[Rows from a 3D scene dataset]
"""

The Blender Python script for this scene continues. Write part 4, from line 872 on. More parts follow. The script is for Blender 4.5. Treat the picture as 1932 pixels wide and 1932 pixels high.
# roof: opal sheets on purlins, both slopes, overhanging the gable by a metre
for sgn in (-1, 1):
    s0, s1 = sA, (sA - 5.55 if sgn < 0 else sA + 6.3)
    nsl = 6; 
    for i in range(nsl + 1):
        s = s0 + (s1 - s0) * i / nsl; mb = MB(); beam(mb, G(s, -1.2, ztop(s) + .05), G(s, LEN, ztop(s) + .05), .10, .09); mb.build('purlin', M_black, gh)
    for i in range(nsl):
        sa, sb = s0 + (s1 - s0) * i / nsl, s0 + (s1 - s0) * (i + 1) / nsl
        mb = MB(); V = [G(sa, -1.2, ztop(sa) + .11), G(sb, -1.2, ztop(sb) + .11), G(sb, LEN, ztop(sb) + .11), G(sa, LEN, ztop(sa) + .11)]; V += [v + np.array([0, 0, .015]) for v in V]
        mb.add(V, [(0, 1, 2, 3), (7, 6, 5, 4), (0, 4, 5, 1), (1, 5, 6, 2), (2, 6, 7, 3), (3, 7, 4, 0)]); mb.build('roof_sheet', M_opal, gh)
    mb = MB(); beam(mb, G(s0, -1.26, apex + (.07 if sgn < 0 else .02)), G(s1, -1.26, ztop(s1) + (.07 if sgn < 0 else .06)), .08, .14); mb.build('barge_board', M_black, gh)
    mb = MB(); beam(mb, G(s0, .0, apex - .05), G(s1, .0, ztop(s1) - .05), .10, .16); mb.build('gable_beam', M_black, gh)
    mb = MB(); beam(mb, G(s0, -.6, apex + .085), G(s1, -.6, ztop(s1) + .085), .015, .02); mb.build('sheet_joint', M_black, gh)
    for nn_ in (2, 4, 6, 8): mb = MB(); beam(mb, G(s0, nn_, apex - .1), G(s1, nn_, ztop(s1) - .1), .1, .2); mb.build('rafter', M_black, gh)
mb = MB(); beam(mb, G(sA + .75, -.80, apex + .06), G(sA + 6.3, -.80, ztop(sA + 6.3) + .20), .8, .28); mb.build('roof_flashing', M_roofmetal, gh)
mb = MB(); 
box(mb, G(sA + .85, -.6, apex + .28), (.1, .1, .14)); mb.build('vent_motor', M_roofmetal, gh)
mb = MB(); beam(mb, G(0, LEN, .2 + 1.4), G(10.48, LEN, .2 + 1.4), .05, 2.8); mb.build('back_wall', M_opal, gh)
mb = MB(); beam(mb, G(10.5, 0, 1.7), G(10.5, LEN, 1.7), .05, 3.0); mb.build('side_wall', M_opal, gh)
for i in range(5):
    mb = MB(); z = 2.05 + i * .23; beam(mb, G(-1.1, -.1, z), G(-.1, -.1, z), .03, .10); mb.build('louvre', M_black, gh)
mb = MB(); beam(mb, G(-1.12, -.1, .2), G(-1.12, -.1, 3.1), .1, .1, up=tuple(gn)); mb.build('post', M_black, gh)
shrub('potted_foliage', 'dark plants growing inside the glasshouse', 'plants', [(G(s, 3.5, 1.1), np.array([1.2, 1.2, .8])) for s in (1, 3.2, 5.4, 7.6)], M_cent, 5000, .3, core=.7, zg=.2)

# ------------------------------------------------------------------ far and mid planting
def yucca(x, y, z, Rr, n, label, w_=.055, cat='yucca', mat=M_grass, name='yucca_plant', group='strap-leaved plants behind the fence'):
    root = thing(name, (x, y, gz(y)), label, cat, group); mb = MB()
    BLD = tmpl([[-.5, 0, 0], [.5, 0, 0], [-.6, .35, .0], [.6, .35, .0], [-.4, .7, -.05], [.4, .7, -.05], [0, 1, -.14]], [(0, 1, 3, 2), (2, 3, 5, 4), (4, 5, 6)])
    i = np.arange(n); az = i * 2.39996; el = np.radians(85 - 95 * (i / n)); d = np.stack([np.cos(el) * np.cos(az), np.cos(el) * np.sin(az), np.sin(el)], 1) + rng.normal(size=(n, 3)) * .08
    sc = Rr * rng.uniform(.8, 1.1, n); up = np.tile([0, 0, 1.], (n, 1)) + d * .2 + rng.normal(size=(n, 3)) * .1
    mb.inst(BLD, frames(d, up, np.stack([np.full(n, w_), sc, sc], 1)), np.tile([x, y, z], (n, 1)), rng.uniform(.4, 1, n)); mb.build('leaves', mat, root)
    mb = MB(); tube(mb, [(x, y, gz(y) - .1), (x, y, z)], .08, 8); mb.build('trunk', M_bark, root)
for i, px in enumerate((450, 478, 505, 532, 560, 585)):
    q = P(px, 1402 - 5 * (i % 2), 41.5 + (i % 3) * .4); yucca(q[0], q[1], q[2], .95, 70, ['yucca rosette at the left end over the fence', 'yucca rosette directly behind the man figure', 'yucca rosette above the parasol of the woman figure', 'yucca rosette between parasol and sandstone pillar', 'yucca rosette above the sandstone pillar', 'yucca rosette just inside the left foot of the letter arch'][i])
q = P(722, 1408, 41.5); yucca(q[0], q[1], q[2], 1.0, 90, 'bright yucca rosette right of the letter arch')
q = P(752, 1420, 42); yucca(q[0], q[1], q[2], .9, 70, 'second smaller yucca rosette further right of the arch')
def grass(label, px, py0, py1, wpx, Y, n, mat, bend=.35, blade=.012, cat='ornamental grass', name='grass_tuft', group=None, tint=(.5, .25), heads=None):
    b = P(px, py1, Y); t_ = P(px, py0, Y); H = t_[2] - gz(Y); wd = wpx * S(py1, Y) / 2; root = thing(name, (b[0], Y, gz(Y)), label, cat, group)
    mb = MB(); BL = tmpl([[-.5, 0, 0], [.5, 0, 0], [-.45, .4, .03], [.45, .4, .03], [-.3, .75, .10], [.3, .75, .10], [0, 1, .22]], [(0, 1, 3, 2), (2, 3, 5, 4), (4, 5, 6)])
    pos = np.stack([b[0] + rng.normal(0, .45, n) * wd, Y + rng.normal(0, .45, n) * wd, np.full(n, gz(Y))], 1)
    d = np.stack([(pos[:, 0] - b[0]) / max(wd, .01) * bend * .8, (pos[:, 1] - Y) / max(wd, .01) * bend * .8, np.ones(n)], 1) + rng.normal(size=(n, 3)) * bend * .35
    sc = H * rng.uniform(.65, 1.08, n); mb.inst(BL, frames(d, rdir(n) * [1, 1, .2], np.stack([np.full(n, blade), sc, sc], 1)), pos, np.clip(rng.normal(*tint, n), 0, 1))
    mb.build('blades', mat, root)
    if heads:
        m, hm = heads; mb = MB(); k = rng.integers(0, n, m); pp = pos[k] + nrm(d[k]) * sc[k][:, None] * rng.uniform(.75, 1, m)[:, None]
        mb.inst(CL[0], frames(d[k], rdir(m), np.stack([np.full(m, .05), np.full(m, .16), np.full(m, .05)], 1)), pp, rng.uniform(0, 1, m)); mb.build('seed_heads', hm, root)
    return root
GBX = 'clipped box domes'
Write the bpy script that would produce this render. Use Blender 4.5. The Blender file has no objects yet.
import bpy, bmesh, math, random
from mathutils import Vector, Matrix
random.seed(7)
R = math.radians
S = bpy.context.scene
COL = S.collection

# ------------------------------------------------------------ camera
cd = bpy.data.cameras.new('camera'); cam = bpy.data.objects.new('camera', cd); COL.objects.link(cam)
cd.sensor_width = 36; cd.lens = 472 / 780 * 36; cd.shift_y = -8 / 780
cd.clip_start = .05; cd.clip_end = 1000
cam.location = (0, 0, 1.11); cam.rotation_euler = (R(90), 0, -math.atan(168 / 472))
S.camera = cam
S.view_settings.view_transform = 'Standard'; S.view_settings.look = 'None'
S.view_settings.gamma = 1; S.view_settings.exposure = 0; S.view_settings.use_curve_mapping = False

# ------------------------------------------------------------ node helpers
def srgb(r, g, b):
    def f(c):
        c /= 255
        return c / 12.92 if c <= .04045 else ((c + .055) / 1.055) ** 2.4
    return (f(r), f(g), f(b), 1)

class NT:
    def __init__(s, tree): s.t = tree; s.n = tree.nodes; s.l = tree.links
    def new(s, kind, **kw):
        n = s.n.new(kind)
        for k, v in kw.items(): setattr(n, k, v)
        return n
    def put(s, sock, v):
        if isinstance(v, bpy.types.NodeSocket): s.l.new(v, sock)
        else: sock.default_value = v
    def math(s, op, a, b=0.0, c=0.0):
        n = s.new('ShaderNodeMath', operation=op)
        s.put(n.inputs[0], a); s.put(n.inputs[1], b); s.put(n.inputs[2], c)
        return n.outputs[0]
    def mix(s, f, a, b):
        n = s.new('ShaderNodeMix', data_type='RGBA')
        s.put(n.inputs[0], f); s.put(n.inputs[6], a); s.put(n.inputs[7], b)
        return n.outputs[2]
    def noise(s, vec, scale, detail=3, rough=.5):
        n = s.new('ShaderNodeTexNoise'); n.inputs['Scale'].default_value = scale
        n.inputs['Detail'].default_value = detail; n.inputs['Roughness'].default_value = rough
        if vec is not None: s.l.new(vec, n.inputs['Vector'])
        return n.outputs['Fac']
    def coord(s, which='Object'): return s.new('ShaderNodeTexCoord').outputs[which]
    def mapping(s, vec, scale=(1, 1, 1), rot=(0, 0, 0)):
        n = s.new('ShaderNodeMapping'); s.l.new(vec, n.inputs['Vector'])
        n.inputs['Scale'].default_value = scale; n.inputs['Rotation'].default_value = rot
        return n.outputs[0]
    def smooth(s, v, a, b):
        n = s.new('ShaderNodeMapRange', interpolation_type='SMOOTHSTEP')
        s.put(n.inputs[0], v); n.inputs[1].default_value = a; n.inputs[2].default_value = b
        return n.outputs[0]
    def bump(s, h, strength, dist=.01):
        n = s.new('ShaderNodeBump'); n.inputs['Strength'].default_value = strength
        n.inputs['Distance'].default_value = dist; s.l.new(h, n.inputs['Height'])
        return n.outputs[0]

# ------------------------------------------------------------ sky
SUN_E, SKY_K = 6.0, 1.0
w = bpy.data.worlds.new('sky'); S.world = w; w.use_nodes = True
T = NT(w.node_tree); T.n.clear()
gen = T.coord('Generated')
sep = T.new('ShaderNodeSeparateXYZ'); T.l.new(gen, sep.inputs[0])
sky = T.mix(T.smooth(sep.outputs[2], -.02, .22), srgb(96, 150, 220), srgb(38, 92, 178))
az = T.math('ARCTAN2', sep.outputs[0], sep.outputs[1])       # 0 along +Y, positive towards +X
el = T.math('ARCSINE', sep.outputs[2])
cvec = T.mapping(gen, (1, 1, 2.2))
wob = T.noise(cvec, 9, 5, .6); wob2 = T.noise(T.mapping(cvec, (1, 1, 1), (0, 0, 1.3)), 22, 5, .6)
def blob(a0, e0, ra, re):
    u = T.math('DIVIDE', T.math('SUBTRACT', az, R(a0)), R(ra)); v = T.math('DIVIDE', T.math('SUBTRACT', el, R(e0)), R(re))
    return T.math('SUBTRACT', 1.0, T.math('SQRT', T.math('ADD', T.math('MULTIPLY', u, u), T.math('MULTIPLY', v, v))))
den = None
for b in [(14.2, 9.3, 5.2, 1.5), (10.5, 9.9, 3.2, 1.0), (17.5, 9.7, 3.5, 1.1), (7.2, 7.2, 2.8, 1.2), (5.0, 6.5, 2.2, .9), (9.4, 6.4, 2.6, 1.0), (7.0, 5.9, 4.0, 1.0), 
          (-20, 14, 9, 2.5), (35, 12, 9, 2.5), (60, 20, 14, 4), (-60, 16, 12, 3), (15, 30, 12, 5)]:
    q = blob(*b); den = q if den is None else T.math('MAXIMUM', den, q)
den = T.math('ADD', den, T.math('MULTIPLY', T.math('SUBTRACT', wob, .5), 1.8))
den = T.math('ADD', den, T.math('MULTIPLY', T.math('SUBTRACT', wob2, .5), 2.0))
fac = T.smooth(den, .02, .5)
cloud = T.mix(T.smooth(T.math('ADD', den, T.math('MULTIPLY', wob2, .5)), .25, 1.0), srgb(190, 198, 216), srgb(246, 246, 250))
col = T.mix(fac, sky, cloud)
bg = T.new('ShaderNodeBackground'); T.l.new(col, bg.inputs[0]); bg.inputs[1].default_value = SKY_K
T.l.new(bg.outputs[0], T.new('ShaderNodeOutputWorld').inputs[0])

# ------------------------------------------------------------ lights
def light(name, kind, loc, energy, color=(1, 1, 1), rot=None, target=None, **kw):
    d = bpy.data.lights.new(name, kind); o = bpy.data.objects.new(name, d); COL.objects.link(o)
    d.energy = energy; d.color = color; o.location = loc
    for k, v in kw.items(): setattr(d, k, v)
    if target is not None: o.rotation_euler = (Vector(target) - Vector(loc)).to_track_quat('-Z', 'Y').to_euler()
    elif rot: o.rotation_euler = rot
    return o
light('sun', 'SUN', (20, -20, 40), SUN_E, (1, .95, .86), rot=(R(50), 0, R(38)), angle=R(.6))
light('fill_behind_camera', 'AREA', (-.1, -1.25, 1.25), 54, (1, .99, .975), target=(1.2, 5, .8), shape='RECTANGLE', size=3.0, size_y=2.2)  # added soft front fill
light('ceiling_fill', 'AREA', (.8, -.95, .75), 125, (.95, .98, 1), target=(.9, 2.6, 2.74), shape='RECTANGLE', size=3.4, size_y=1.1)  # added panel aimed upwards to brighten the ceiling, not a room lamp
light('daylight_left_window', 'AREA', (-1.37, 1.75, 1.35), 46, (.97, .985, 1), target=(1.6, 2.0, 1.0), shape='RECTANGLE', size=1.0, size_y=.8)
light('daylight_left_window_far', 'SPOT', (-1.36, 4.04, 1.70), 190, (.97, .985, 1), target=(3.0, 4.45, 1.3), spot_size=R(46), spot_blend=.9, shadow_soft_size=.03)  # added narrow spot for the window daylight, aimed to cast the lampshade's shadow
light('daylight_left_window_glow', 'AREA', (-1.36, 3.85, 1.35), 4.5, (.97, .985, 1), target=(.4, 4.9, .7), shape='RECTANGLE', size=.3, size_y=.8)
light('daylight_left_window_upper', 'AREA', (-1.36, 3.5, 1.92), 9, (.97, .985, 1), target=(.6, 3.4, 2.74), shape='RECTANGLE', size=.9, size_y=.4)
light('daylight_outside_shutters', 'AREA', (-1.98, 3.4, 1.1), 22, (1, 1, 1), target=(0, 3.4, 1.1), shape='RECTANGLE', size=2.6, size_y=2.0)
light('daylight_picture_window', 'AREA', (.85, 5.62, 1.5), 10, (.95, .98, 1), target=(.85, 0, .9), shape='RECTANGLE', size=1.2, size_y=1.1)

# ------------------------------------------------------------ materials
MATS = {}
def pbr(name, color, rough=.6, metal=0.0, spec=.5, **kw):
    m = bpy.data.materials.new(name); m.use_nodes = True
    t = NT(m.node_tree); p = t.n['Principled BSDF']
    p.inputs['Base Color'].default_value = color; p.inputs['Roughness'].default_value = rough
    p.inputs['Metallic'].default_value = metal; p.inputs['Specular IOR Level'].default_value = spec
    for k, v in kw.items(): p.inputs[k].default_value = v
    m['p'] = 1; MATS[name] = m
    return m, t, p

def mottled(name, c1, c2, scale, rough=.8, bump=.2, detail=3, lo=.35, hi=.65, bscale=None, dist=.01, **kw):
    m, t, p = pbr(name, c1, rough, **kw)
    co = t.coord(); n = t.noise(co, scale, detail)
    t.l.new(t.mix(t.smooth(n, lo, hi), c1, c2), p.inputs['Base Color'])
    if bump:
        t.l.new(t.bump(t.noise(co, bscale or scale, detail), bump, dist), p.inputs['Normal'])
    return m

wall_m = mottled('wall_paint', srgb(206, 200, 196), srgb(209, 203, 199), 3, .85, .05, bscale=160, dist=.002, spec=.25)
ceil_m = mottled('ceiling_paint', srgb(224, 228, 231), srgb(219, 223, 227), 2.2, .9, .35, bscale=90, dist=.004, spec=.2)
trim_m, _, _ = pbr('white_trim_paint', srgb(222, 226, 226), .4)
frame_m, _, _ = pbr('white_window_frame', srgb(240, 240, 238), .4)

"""

◆ **What to produce**: Using the data above, transcribe the lines that run from the line with "Write the bpy" to the line with "COL = S.collection", both ends kept, and output nothing else.

◆ **The reply**:
Write the bpy script that would produce this render. Use Blender 4.5. The Blender file has no objects yet.
import bpy, bmesh, math, random
from mathutils import Vector, Matrix
random.seed(7)
R = math.radians
S = bpy.context.scene
COL = S.collection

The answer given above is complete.